Leading off the second Produced By NY 2014 interview session, producer Bill Horberg (The Talented Mr. Ripley, Disconnect) led an often hilarious conversation with film-biz polymath James Schamus, who started out by playing the devil’s advocate on the theme of advice to young producers. As usual in such scenes, the question began with a reference to William Goldman’s endlessly quoted observation of that in filmmaking, “nobody knows anything.”

“Here’s the thing about advice,” Schamus responded. “Somebody actually does know something, people do know more — there are those out there in your business who do know more.” He then asked the industry tyros in the audience at the TimeWarner Center to tell him the most important piece of advice anyone had given them.

“Do a budget” was first. “No,” Schamus said. “Start with a budget and you will get mired in a morass of depression.” Thus began a kind of call-and-response in which the Focus Films legend refuted every adage about the key to success and, often, its opposite as well. Only work with people you trust? “The vast majority of your mentors have been assholes,” he said. You’ll get sleep in the next life? “So wrong,” Schamus said, arguing that producers who stayed up till 4 a.m. micromanaging everything were usesless by the time the 6 a.m. shoot began.

It’s all about the story. “If it’s all about the story,” Schamus said, clearly enjoying himself, “then just tell the story to your friends.” Choose the right actors for your script? That means you have a preconception of what actor is right for each role, he said, “and then you’ll never be open to the right actor when he comes along.”

And to the suggestion that you should only work with people you trust, Schamus noted without apparent irony that “there doesn’t necessarily seem to be a correlation between success and integrity in our profession.”

Continuing in the contrarian role, Schamus paid tribute to his own mentor David Picker, essential when he began Focus 15 years ago, when he said that he had no problem with the range of films flooding the market today and that there will always be films “that matter.

“Are more people eating Big Macs than dining at Daniel? Yes. Who cares? If something matters, it matters — it could be a movie, a TV show, a game. If you’re asking if it matters, you’re asking the wrong question. The best way to make sure cinema doesn’t matter in the future is to wonder if movies matter.

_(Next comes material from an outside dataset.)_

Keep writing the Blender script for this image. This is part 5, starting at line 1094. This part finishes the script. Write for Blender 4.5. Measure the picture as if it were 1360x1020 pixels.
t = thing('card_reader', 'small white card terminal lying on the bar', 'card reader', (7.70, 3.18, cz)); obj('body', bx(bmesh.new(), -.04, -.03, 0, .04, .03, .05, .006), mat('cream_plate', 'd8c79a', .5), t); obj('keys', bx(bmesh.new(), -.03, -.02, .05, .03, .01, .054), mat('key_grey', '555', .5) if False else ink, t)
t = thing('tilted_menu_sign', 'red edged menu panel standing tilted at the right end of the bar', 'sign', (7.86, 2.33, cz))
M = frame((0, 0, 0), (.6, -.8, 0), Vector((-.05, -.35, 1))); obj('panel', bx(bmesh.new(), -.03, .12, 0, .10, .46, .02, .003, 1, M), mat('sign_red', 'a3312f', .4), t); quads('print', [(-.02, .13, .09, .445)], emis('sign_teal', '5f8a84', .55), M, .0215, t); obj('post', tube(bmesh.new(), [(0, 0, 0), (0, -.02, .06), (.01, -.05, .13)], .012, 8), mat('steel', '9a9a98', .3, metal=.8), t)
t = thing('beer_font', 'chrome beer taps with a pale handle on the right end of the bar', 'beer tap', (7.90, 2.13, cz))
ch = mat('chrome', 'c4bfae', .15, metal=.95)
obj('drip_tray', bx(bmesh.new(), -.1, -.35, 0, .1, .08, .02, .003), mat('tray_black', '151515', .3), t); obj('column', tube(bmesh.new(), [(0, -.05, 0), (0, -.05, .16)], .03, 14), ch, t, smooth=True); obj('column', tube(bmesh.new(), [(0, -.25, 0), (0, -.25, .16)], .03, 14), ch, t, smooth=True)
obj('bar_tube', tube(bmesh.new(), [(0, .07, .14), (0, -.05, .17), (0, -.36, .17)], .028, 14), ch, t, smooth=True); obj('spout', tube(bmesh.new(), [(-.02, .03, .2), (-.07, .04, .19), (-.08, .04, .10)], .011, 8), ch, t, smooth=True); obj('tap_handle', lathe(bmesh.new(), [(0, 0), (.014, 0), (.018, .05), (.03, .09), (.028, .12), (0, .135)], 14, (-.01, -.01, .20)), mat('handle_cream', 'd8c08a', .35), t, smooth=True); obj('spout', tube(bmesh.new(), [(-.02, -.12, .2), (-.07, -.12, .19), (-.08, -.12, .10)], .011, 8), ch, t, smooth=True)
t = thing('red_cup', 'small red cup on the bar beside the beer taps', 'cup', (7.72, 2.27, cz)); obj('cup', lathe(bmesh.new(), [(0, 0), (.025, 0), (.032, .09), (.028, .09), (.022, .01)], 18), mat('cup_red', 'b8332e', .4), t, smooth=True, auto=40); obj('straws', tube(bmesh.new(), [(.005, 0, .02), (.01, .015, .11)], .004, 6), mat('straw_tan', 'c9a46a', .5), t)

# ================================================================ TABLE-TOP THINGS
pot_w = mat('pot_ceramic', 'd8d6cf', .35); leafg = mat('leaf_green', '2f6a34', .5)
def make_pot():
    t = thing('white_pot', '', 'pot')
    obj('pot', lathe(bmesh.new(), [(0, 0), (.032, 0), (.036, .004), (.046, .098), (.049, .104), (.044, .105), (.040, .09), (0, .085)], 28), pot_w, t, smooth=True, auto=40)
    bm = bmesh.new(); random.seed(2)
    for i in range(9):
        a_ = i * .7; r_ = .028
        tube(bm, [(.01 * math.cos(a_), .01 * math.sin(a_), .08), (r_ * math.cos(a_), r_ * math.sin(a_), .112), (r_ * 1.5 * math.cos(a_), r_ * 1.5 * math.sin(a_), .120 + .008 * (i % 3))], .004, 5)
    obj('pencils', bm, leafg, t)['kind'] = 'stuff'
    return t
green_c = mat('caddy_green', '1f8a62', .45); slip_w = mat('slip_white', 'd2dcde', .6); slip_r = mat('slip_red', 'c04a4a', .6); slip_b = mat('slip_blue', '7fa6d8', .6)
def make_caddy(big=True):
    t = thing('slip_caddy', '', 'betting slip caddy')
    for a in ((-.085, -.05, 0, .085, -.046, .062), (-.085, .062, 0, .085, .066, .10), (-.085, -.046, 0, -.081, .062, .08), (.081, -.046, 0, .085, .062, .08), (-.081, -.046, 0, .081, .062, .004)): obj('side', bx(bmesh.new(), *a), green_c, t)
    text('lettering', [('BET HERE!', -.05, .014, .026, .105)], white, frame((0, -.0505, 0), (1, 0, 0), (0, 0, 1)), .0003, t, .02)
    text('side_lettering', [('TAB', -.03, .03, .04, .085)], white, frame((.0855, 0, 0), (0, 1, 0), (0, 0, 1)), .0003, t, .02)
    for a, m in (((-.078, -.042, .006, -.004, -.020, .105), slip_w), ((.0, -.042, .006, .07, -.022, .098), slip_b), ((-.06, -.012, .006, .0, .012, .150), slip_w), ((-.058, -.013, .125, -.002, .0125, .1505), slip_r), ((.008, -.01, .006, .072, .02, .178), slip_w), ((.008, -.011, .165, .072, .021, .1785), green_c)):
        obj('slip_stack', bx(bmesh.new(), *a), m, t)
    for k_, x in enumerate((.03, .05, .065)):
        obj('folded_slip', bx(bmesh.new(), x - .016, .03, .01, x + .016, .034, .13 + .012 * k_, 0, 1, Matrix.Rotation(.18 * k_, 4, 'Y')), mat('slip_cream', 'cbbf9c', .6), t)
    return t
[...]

Then it was time for Schamus the Marxist theorist to put in an appearance and the conversation got really interesting, if a little strange. “Movies demarcate a zone, a nexus of capital, activity and material the whole point of which is to get in a room with a bunch of strangers,” he said, launching into a mini-course on the economics of the industry and the fact that most successful releases today merely cover their marketing costs, a reality for some four decades. How does anyone make money? “No Outside Food Allowed are the four most important words in the business,” he quipped.

He referenced That Film About Money, the two-parter he just released for free on demand.

Perhaps consciously striking the same themes as the weekend release Citizenfour, Schamus noted that everyone sitting in the audience was a “data point” whose information would be sold 300 times before the day’s end by people we don’t know.

“Producers don’t produce movies,” he said, “movies produce a class of people like us, organize it for a group experience, second skim off what we can and throw it back into the stream where people are tracking our movements. We are disturbances in the field of capital flow. Citing Margin Call as an example, he noted that older viewers saw it in theaters and younger ones on smartphones. Don’t dismiss the audience of teenage boys, he warned; they understand “the intensity of the narrative experience in gaming…teenage boys are a pretty sophisticated audience.”

Answering a question about the future of film versus digital, he suggested that he isn’t a purist on the subject. “I’m excited to see Interstellar in 35mm,” he replied. “That said, you will know on November fifth exactly how many 35mm projectors are in use. And it will be half that next year.”